▸ Directions: Repeat the lines below exactly as they appear, but leave out the images.

▸ Supplied material:

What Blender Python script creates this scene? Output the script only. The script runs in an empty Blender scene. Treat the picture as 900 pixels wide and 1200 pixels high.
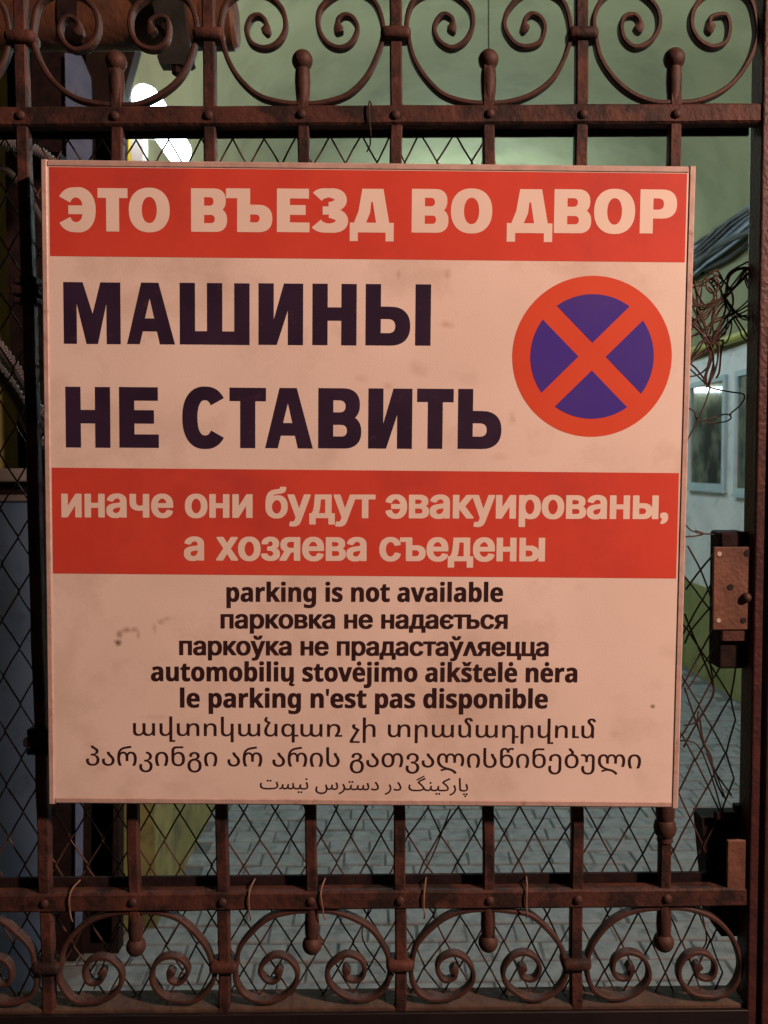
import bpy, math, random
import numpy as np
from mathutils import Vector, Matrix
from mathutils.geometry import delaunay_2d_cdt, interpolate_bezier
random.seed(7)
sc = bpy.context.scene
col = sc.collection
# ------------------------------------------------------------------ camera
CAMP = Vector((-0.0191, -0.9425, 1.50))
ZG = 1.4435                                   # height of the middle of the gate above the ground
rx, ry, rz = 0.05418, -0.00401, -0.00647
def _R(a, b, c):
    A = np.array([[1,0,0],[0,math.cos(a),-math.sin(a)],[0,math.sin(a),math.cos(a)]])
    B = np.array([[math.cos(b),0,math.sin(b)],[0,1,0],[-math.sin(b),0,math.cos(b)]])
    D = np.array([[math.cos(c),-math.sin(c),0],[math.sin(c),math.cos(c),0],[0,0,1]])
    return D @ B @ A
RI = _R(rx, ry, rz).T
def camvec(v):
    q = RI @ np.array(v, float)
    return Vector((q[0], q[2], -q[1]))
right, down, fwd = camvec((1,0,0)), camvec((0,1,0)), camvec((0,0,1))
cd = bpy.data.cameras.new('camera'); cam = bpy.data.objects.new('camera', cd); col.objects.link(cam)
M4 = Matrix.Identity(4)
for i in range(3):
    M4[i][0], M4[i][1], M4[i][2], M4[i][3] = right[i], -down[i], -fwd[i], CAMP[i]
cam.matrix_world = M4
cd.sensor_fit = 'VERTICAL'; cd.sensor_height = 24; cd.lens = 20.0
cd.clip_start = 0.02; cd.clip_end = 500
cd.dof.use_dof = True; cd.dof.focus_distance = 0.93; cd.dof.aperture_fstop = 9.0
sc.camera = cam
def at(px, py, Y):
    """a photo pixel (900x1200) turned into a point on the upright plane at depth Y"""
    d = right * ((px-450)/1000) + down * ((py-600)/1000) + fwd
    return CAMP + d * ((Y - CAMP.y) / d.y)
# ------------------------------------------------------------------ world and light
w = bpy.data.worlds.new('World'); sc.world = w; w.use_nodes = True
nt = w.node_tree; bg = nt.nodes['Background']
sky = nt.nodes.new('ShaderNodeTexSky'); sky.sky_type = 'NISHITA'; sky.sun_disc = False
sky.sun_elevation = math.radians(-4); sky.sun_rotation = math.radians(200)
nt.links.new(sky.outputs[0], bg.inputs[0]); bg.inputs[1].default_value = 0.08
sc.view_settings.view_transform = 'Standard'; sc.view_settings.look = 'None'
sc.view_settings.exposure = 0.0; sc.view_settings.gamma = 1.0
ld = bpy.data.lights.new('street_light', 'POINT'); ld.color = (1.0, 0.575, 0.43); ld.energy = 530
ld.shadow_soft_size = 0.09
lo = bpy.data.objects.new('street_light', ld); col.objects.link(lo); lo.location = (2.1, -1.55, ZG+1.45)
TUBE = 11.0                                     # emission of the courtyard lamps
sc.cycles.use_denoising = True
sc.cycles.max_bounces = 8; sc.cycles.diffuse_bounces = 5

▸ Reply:
What Blender Python script creates this scene? Output the script only. The script runs in an empty Blender scene. Treat the picture as 900 pixels wide and 1200 pixels high.
import bpy, math, random
import numpy as np
from mathutils import Vector, Matrix
from mathutils.geometry import delaunay_2d_cdt, interpolate_bezier
random.seed(7)
sc = bpy.context.scene
col = sc.collection
# ------------------------------------------------------------------ camera
CAMP = Vector((-0.0191, -0.9425, 1.50))
ZG = 1.4435                                   # height of the middle of the gate above the ground
rx, ry, rz = 0.05418, -0.00401, -0.00647
def _R(a, b, c):
    A = np.array([[1,0,0],[0,math.cos(a),-math.sin(a)],[0,math.sin(a),math.cos(a)]])
    B = np.array([[math.cos(b),0,math.sin(b)],[0,1,0],[-math.sin(b),0,math.cos(b)]])
    D = np.array([[math.cos(c),-math.sin(c),0],[math.sin(c),math.cos(c),0],[0,0,1]])
    return D @ B @ A
RI = _R(rx, ry, rz).T
def camvec(v):
    q = RI @ np.array(v, float)
    return Vector((q[0], q[2], -q[1]))
right, down, fwd = camvec((1,0,0)), camvec((0,1,0)), camvec((0,0,1))
cd = bpy.data.cameras.new('camera'); cam = bpy.data.objects.new('camera', cd); col.objects.link(cam)
M4 = Matrix.Identity(4)
for i in range(3):
    M4[i][0], M4[i][1], M4[i][2], M4[i][3] = right[i], -down[i], -fwd[i], CAMP[i]
cam.matrix_world = M4
cd.sensor_fit = 'VERTICAL'; cd.sensor_height = 24; cd.lens = 20.0
cd.clip_start = 0.02; cd.clip_end = 500
cd.dof.use_dof = True; cd.dof.focus_distance = 0.93; cd.dof.aperture_fstop = 9.0
sc.camera = cam
def at(px, py, Y):
    """a photo pixel (900x1200) turned into a point on the upright plane at depth Y"""
    d = right * ((px-450)/1000) + down * ((py-600)/1000) + fwd
    return CAMP + d * ((Y - CAMP.y) / d.y)
# ------------------------------------------------------------------ world and light
w = bpy.data.worlds.new('World'); sc.world = w; w.use_nodes = True
nt = w.node_tree; bg = nt.nodes['Background']
sky = nt.nodes.new('ShaderNodeTexSky'); sky.sky_type = 'NISHITA'; sky.sun_disc = False
sky.sun_elevation = math.radians(-4); sky.sun_rotation = math.radians(200)
nt.links.new(sky.outputs[0], bg.inputs[0]); bg.inputs[1].default_value = 0.08
sc.view_settings.view_transform = 'Standard'; sc.view_settings.look = 'None'
sc.view_settings.exposure = 0.0; sc.view_settings.gamma = 1.0
ld = bpy.data.lights.new('street_light', 'POINT'); ld.color = (1.0, 0.575, 0.43); ld.energy = 530
ld.shadow_soft_size = 0.09
lo = bpy.data.objects.new('street_light', ld); col.objects.link(lo); lo.location = (2.1, -1.55, ZG+1.45)
TUBE = 11.0                                     # emission of the courtyard lamps
sc.cycles.use_denoising = True
sc.cycles.max_bounces = 8; sc.cycles.diffuse_bounces = 5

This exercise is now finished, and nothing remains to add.